Cookie sales a sweet treat for Scouts

Cookie sales a sweet treat for Scouts

Four dollars for that enticing box of Thin Mints may not sound so expensive if you know that $3 of i

Four dollars for that enticing box of Thin Mints may not sound so expensive if you know that $3 of it benefits local Girl Scout troops and the regional council that organizes programs for them.

The Girl Scouts’ biggest fundraiser — the organization doesn’t call it a fundraiser, emphasizing the educational value — brought in $786 million nationwide last year from 215 million boxes of cookies. Local organizations can set their own price for the tasty treats.

Of the total retail cost, about 25 percent goes back to the company that produces the cookies. Another quarter goes to the troops and the “community” that several local troops comprise, said Amanda Hamaker, national Girl Scout cookie spokeswoman.

The other half of the money is forwarded to the regional council, which in the Capital Region is Girls Scouts of Northeastern New York.

“The revenues left after paying the baker stay in the local community and with the local Girl Scout council,” Hamaker said.

But parents of Girl Scouts see a smaller percentage than that for spending on troop activities, because some of that 25 percent goes toward rewards to girls for their sales and to the larger community that helps girls who aren’t part of a troop and want to attend Girl Scout events. For example, there is a Saratoga community made up of several individual troops, said Kris St. Peter, product sales director for Girl Scouts of Northeastern New York.

Girls earn rewards

St. Peter pins the amount that stays with the troops and communities at between 13 percent and 17 percent after paying rewards, which add up to 4 percent to 6 percent of the retail price.

Those monies give girls prizes for selling cookies or allow them to earn credits toward buying Girl Scout-related items or going on trips.

The national Girl Scouts of the USA doesn’t get any direct proceeds from cookie sales, but is paid royalties by the cookie companies for the use of the Girl Scout name and logo. Hamaker would not say how much the royalties are each year, but said they are “very small” and make up between 5 percent and 10 percent of the organization’s net revenue.

“It is below industry average,” she said of the royalties.

The most recent Form 990 for Girl Scouts of the USA, in 2011, shows the organization received $7.2 million in royalties. Hamaker said that figure covers all royalties from the use of the Girl Scout logo, not just the cookies.

The two cookie companies licensed to make Girl Scout cookies are ABC Baker and Little Brownie Baker. Girl Scouts of Northeastern New York hires Little Brownie Baker.

The regional council, which covers 15 counties, purchases the cookies up front and distributes them to the troop for selling, St. Peter said.

Girl Scouts of Northeastern New York uses its 50 percent of proceeds for programming for the local girls, including camp, outdoor activities and travel programs, she said.

Saving for a trip

The girls in Troop 2506 in Rotterdam are raising money this year for a trip to the Poconos, where they will either go to a dude ranch or a water park, said troop leader Tina Cole.

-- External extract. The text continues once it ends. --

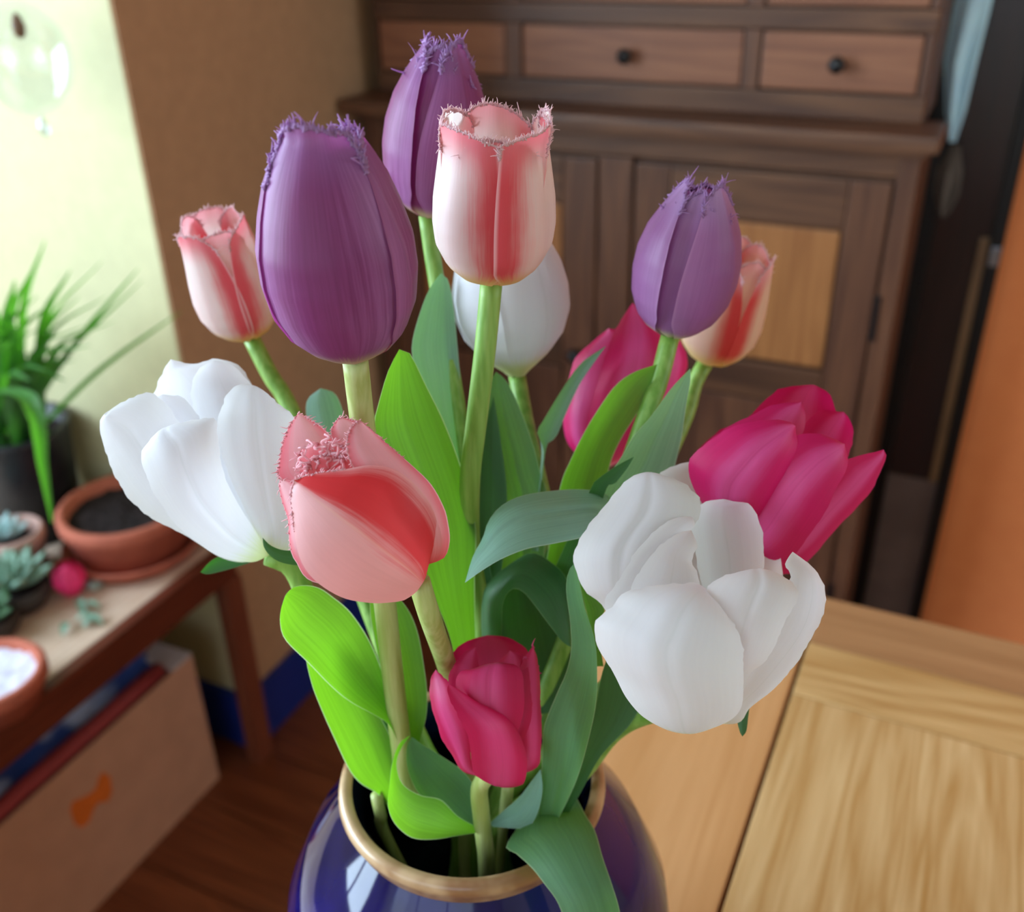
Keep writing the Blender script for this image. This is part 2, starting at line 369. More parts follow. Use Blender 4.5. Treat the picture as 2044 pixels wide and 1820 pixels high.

The troop gets 75 cents from the price of each box of cookies, and the teenage girls elect to forgo prizes for selling cookies in order to get the cash to attend the trip.

Last year each girl had to sell 300 boxes to raise money to cover the whole trip.

“A lot of my girls work really, really hard and get the trip for free,” Cole said.

The trips also include an educational component. On last year’s excursion to the Jersey shore, the group visited an aquarium, and this year they’ll try to hit a museum or a zoo or animal park, she said.

Compared with the Girl Scout proceeds, when Boy Scouts sell popcorn, more money goes to the local troops and less to the local council.

The Boy Scout troops and packs keep 40 percent of the retail price of the snacks, said Scott Hayden, director of field service for the Twin Rivers Council. That covers monies that go to the group as a whole and to the Scouts individually for prizes.

The council gets 30 percent of the money and the company that makes the popcorn gets 30 percent of the retail price.

Boy Scouts sell the popcorn in September and October. It is offered throughout the Twin Rivers Council as a fundraiser, and between two-thirds and three-quarters of packs or troops take part, Hayden said.

Right now, Girl Scouts are taking initial orders for cookies, which will arrive the week of March 11. Girls can continue to take orders until booth sales start March 16, when the girls sell outside Walmart, for example.

Sales for the perennial favorite end April 7.